■ Goal:
Can you set down, exactly as they appear below, the lines from the opening of the material through the one bearing "sprout((-0.72, 6.32), 'low", minus the pictures?

■ Given material:
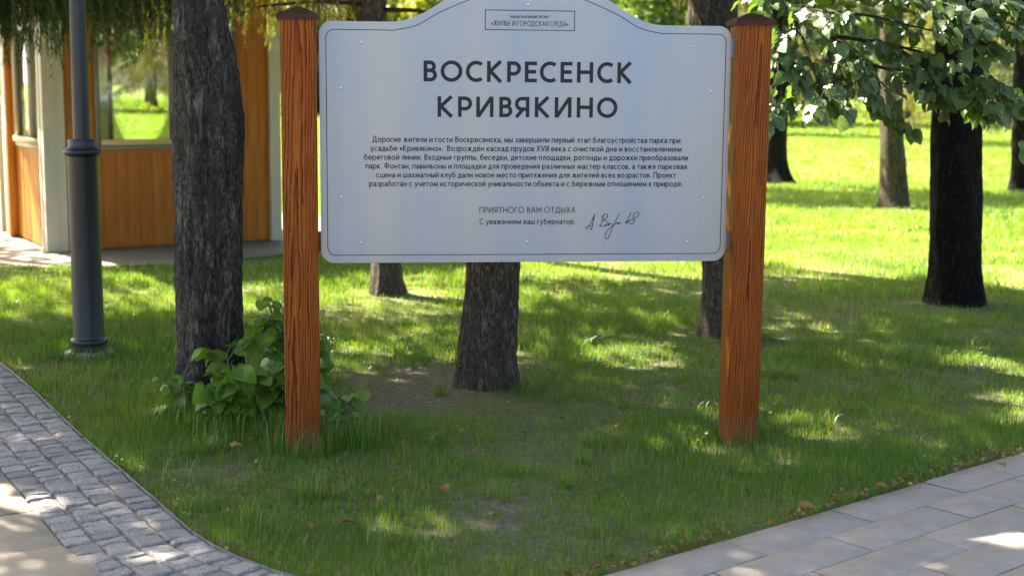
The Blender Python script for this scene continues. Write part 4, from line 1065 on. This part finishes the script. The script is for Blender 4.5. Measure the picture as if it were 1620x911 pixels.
def sprout(loc, label, spines, nleaf, size, group='leafy sprouts round the foot of the tree'):
    root = tag(empty('linden_sprout', (*loc, 0)), label, 'plant', group)
    mb = MB(); o = np.array([*loc, 0]); spec = leafy_branch([[tuple(np.array(p) - o) for p in s] for s in spines], nleaf, size, .03, mb, .004, .13, .65)
    spec = [q for q in spec if q[0][2] > .03]
    mb.build('stem', M['stem'], root)
    V, F, rd = real_leaves(spec)
    link('foliage', np_mesh('foliage', V, F, True, rd), M['sprout'], root)
def fan(c, n, h, sp_, lean=(0, 0)):
    out = []
    for i in range(n):
        a = random.uniform(0, 6.28); r_ = sp_ * random.uniform(.3, 1); hh = h * random.uniform(.5, 1.1)
        e = (c[0] + r_ * math.cos(a) + lean[0], c[1] + r_ * math.sin(a) + lean[1], hh)
        b = (c[0] + .25 * (e[0] - c[0]), c[1] + .25 * (e[1] - c[1]), 0)
        out.append([b, ((b[0] * .5 + e[0] * .5), (b[1] * .5 + e[1] * .5), hh * .65), e])
    return out
sprout((-1.36, 6.55), 'low leafy sprout with big round leaves in front of the thick trunk', fan((-1.32, 6.58), 10, .28, .17, (0, -.03)) + [[(-1.35, 6.5, .1), (-1.3, 6.45, .26), (-1.22, 6.4, .27)]], 190, .088)
sprout((-1.58, 6.62), 'small sprouting leaves at the left side of the thick trunk', fan((-1.58, 6.62), 7, .20, .11, (-.03, 0)), 42, .055)
sprout((-1.06, 6.85), 'tall leafy sprout between the thick trunk and the left sign post', fan((-1.05, 6.85), 10, .56, .16) + fan((-1.08, 6.55), 11, .32, .17), 270, .090)
sprout((-0.72, 6.32), 'low leafy sprout at the right foot of the left sign post', fan((-.76, 6.36), 6, .18, .08), 32, .06)

# ------------------------------------------------------------------ grass
def vnoise(x, y, s, seed):
    """cheap smooth 2-D value noise"""
    r_ = np.random.default_rng(seed); T = r_.random((256, 256))
    fx, fy = x * s + 1000, y * s + 1000
    ix, iy = np.floor(fx).astype(int), np.floor(fy).astype(int); tx, ty = fx - ix, fy - iy
    tx = tx * tx * (3 - 2 * tx); ty = ty * ty * (3 - 2 * ty)
    g_ = lambda a, b: T[a % 256, b % 256]
    return (g_(ix, iy) * (1 - tx) + g_(ix + 1, iy) * tx) * (1 - ty) + (g_(ix, iy + 1) * (1 - tx) + g_(ix + 1, iy + 1) * tx) * ty
BARE = [(-0.62, 7.25, .55, .75, .93), (-0.25, 7.1, .45, .5, .85), (0.12, 6.3, .45, .55, .62), (0.35, 5.85, .3, .35, .55), (0.0, 6.9, .5, .3, .6), (1.1, 6.05, .3, .35, .6), (1.35, 7.6, .5, .5, .4), (2.6, 9.9, 1.0, .7, .45), (1.4, 8.95, .5, .5, .6), (-.95, 10.5, .5, .6, .6), (3.3, 10.3, .6, .5, .6), (-0.55, 5.2, .2, .2, .45), (1.9, 11.0, .8, .8, .4), (4.3, 11.7, .45, .6, .8)]
def grass_points(y0, y1, dens, half=.40, pad=.5):
    area = half * (y1 ** 2 - y0 ** 2) + 2 * pad * (y1 - y0); n = int(area * dens)
    y = np.sqrt(rng.random(n) * (y1 ** 2 - y0 ** 2) + y0 ** 2); x = (rng.random(n) * 2 - 1) * (half * y + pad)
    bad = inside(PAVE_L, x, y) | inside(PAVE_R, x, y) | inside(APRON, x, y)
    for cx, cy, r_ in ((-1.5, 6.95, .17), (-.115, 7.45, .15), (1.35, 9.02, .15), (3.29, 10.46, .2), (-.96, 10.69, .1), (-2.475, 8.2, .13)): bad |= (x - cx) ** 2 + (y - cy) ** 2 < r_ ** 2
    for cx in (.005, 1.947):
        px, py = -0.90 + math.cos(TH) * cx - math.sin(TH) * .073, 5.97 + math.sin(TH) * cx + math.cos(TH) * .073
        bad |= (abs(x - px) < .075) & (abs(y - py) < .075)
    p = .22 + 1.05 * vnoise(x, y, 2.3, 1) - .35 * (vnoise(x, y, 9, 2) < .35)
    for cx, cy, rx, ry, s in BARE:
        d = ((x - cx) / rx) ** 2 + ((y - cy) / ry) ** 2 + 1.1 * (vnoise(x, y, 6, 4) - .5)
        p = p * (1 - s * np.clip(1.3 - d, 0, 1))
    ok = ~bad & (rng.random(n) < p)
    return x[ok], y[ok]
def blades(x, y, hgt, wid, segs=2, lean=.5):
    n = len(x)
    az = rng.random(n) * 2 * np.pi; h = hgt * (.5 + .9 * rng.random(n)); ln = lean * rng.random(n) ** 1.2 * h
    dx, dy = np.cos(az), np.sin(az); fa = az + np.pi / 2 + rng.normal(size=n) * .5; wx, wy = np.cos(fa) * wid * .5, np.sin(fa) * wid * .5
    z0 = np.zeros(n) - .003
    V = np.empty((n, 5, 3), dtype=np.float32)
    V[:, 0] = np.stack([x - wx, y - wy, z0], 1); V[:, 1] = np.stack([x + wx, y + wy, z0], 1)
    mx, my, mz = x + dx * ln * .3, y + dy * ln * .3, h * .58
    V[:, 2] = np.stack([mx + wx * .8, my + wy * .8, mz], 1); V[:, 3] = np.stack([mx - wx * .8, my - wy * .8, mz], 1)
    V[:, 4] = np.stack([x + dx * ln, y + dy * ln, h * (1 - .25 * (ln / np.maximum(h, 1e-6)))], 1)
    return V
parts = []
for y0, y1, dens, hg, wd in ((3.9, 7.2, 15000, .040, .0023), (7.2, 10.5, 8500, .044, .0031), (10.5, 15, 3600, .050, .0048), (15, 24, 1300, .055, .008), (24, 45, 300, .06, .016), (45, 70, 60, .09, .04), (70, 115, 16, .12, .09)):
    x, y = grass_points(y0, y1, dens)
    hh = hg * (.55 + .9 * vnoise(x, y, 1.7, 9))
    for cx, cy, r_ in ((-.9, 6.3, .2), (1.05, 6.5, .15), (-1.5, 6.9, .4), (-2.47, 8.2, .3), (-.1, 7.45, .25)):
        hh *= 1 + 1.1 * np.exp(-((x - cx) ** 2 + (y - cy) ** 2) / r_ ** 2)
    parts.append(blades(x, y, hh, wd))
# long tufts round the left post and the trunk
for cx, cy, n, r_ in ((-.9, 6.02, 260, .17), (-1.25, 6.35, 420, .25), (-.72, 6.15, 260, .14), (1.05, 6.28, 90, .14), (-1.6, 6.5, 200, .2)):
    a = rng.random(n) * 6.28; q = r_ * np.sqrt(rng.random(n)); x, y = cx + q * np.cos(a), cy + q * np.sin(a)
    parts.append(blades(x, y, .14, .0035, lean=.9))
for q in range(150):
    cy = random.uniform(4.6, 10.5); cx = random.uniform(-.38, .38) * cy; m_ = random.randint(25, 80); r_ = random.uniform(.03, .09)
    a = rng.random(m_) * 6.28; e_ = r_ * np.sqrt(rng.random(m_)); x, y = cx + e_ * np.cos(a), cy + e_ * np.sin(a)
    ok = ~(inside(PAVE_L, x, y) | inside(PAVE_R, x, y) | inside(APRON, x, y))
    if ok.any(): parts.append(blades(x[ok], y[ok], random.uniform(.055, .095), .0032, lean=.9))
V = np.concatenate(parts); n = len(V)
b = (np.arange(n) * 5)[:, None]
rv = np.clip(.45 * vnoise(V[:, 0, 0], V[:, 0, 1], 1.2, 21) + .35 * vnoise(V[:, 0, 0], V[:, 0, 1], 5.0, 22) + .35 * rng.random(n) - .07, 0, 1)
dry = .02 + .10 * np.clip(vnoise(V[:, 0, 0], V[:, 0, 1], 2.0, 23) - .55, 0, 1) / .45
rv = np.where(rng.random(n) < dry, 1.0, rv * .9)
me = np_mesh('grass', V.reshape(-1, 3), [b + [0, 1, 2, 3], b + [3, 2, 4]], rnd=np.repeat(rv, 5))
tag(link('grass', me, M['grass']), kind='stuff')
print('grass blades', n)

# small weeds, clover and dead stalks between the blades
spec = []
for c in range(170):
    y0_ = random.uniform(4.5, 10.5); x0_ = random.uniform(-.36, .36) * y0_
    for q in range(random.randint(4, 16)):
        x, y = x0_ + random.gauss(0, .09), y0_ + random.gauss(0, .09)
        a = np.array([x]), np.array([y])
        if inside(PAVE_L, *a)[0] or inside(PAVE_R, *a)[0] or inside(APRON, *a)[0]: continue
        spec.append((np.array([x, y, random.uniform(.008, .030)]), (random.gauss(0, 1), random.gauss(0, 1), random.uniform(-.2, .4)), (random.gauss(0, .5), random.gauss(-.3, .5), 1), random.uniform(.008, .020)))
V, F, rd = real_leaves(spec, .3)
tag(link('ground_cover', np_mesh('ground_cover', V, F, True, rd), M['crown']), kind='stuff')
mb = MB()
for q in range(80):
    y = random.uniform(4.6, 9.5); x = random.uniform(-.36, .36) * y
    a = np.array([x]), np.array([y])
    b = np.array([x + .1]), np.array([y - .1])
    if inside(PAVE_L, *a)[0] or inside(PAVE_R, *b)[0] or inside(PAVE_L, *b)[0]: continue
    t = random.uniform(0, 6.28); L = random.uniform(.04, .16)
    up = random.random() < .3
    mb.tube([(x, y, .012), (x + math.cos(t) * L * .5, y + math.sin(t) * L * .5, .09 if up else .02), (x + math.cos(t) * L * (.6 if up else 1), y + math.sin(t) * L * (.6 if up else 1), .19 if up else .014)], [.0016, .0014, .0008], 4)
tag(mb.build('dead_stalks', M['straw']), kind='stuff')

# ------------------------------------------------------------------ fallen leaves
def dry_leaf(name, x, y, z, size, label, group):
    spec = [(np.array([0, 0, size * .25]), (math.cos(1.3 * x * 40), math.sin(1.3 * x * 40), random.uniform(-.1, .25)), (random.uniform(-.4, .4), random.uniform(-.4, .4), 1), size)]
    V, F, rd = real_leaves(spec, .45)
    o = link(name, np_mesh(name, V, F, True, [random.random()] * len(V)), M['dry_leaf']); o.location = (x, y, z)
    return tag(o, label, 'leaf', group)
for x, y, z, s, lb in ((-.265, 5.34, .035, .06, 'curled orange leaf lying on the grass below the middle of the board'), (-.60, 4.90, .03, .05, 'orange leaf lying on the grass near the bottom edge of the lawn'), (-.70, 4.84, .03, .05, 'brown leaf lying left of the orange one near the lawn edge'),
                       (1.08, 5.12, .036, .055, 'reddish brown leaf lying on the grey paving slabs'), (1.44, 5.42, .036, .04, 'small dry leaf on the slabs close to the grass edge'), (2.03, 5.75, .036, .045, 'yellow leaf lying on the slabs near the right edge'), (-1.20, 5.95, .03, .05, 'yellow leaf in the grass left of the left sign post')):
    dry_leaf('fallen_leaf', x, y, z, s, lb, 'fallen leaves')
spec = []
for i in range(260):
    t = random.uniform(-.3, 3.2); off = random.gauss(-.02, .03)
    p = RE0 + RD * t + RN_ * off
    spec.append((np.array([p[0], p[1], .03 if off < 0 else .037]), (random.gauss(0, 1), random.gauss(0, 1), random.uniform(-.1, .3)), (random.gauss(0, .4), random.gauss(0, .4), 1), random.uniform(.012, .028)))
for i in range(160):
    k_ = random.randint(150, len(EDGE) - 60); p = EDGE[k_] + NR[k_] * random.gauss(.0, .02)
    spec.append((np.array([p[0], p[1], .042]), (random.gauss(0, 1), random.gauss(0, 1), random.uniform(-.1, .2)), (random.gauss(0, .4), random.gauss(0, .4), 1), random.uniform(.010, .022)))
for i in range(110):
    x, y = random.uniform(-1.2, 2.4), random.uniform(4.6, 8.2)
    if not (inside(PAVE_L, np.array([x]), np.array([y]))[0] or inside(PAVE_R, np.array([x]), np.array([y]))[0]):
        spec.append((np.array([x, y, random.uniform(.012, .03)]), (random.gauss(0, 1), random.gauss(0, 1), random.uniform(-.1, .3)), (random.gauss(0, .5), random.gauss(0, .5), 1), random.uniform(.012, .032)))
V, F, rd = real_leaves(spec, .4)
tag(link('leaf_litter', np_mesh('leaf_litter', V, F, True, rd), M['dry_leaf']), kind='stuff')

■ Problem solution:
The Blender Python script for this scene continues. Write part 4, from line 1065 on. This part finishes the script. The script is for Blender 4.5. Measure the picture as if it were 1620x911 pixels.
def sprout(loc, label, spines, nleaf, size, group='leafy sprouts round the foot of the tree'):
    root = tag(empty('linden_sprout', (*loc, 0)), label, 'plant', group)
    mb = MB(); o = np.array([*loc, 0]); spec = leafy_branch([[tuple(np.array(p) - o) for p in s] for s in spines], nleaf, size, .03, mb, .004, .13, .65)
    spec = [q for q in spec if q[0][2] > .03]
    mb.build('stem', M['stem'], root)
    V, F, rd = real_leaves(spec)
    link('foliage', np_mesh('foliage', V, F, True, rd), M['sprout'], root)
def fan(c, n, h, sp_, lean=(0, 0)):
    out = []
    for i in range(n):
        a = random.uniform(0, 6.28); r_ = sp_ * random.uniform(.3, 1); hh = h * random.uniform(.5, 1.1)
        e = (c[0] + r_ * math.cos(a) + lean[0], c[1] + r_ * math.sin(a) + lean[1], hh)
        b = (c[0] + .25 * (e[0] - c[0]), c[1] + .25 * (e[1] - c[1]), 0)
        out.append([b, ((b[0] * .5 + e[0] * .5), (b[1] * .5 + e[1] * .5), hh * .65), e])
    return out
sprout((-1.36, 6.55), 'low leafy sprout with big round leaves in front of the thick trunk', fan((-1.32, 6.58), 10, .28, .17, (0, -.03)) + [[(-1.35, 6.5, .1), (-1.3, 6.45, .26), (-1.22, 6.4, .27)]], 190, .088)
sprout((-1.58, 6.62), 'small sprouting leaves at the left side of the thick trunk', fan((-1.58, 6.62), 7, .20, .11, (-.03, 0)), 42, .055)
sprout((-1.06, 6.85), 'tall leafy sprout between the thick trunk and the left sign post', fan((-1.05, 6.85), 10, .56, .16) + fan((-1.08, 6.55), 11, .32, .17), 270, .090)
sprout((-0.72, 6.32), 'low leafy sprout at the right foot of the left sign post', fan((-.76, 6.36), 6, .18, .08), 32, .06)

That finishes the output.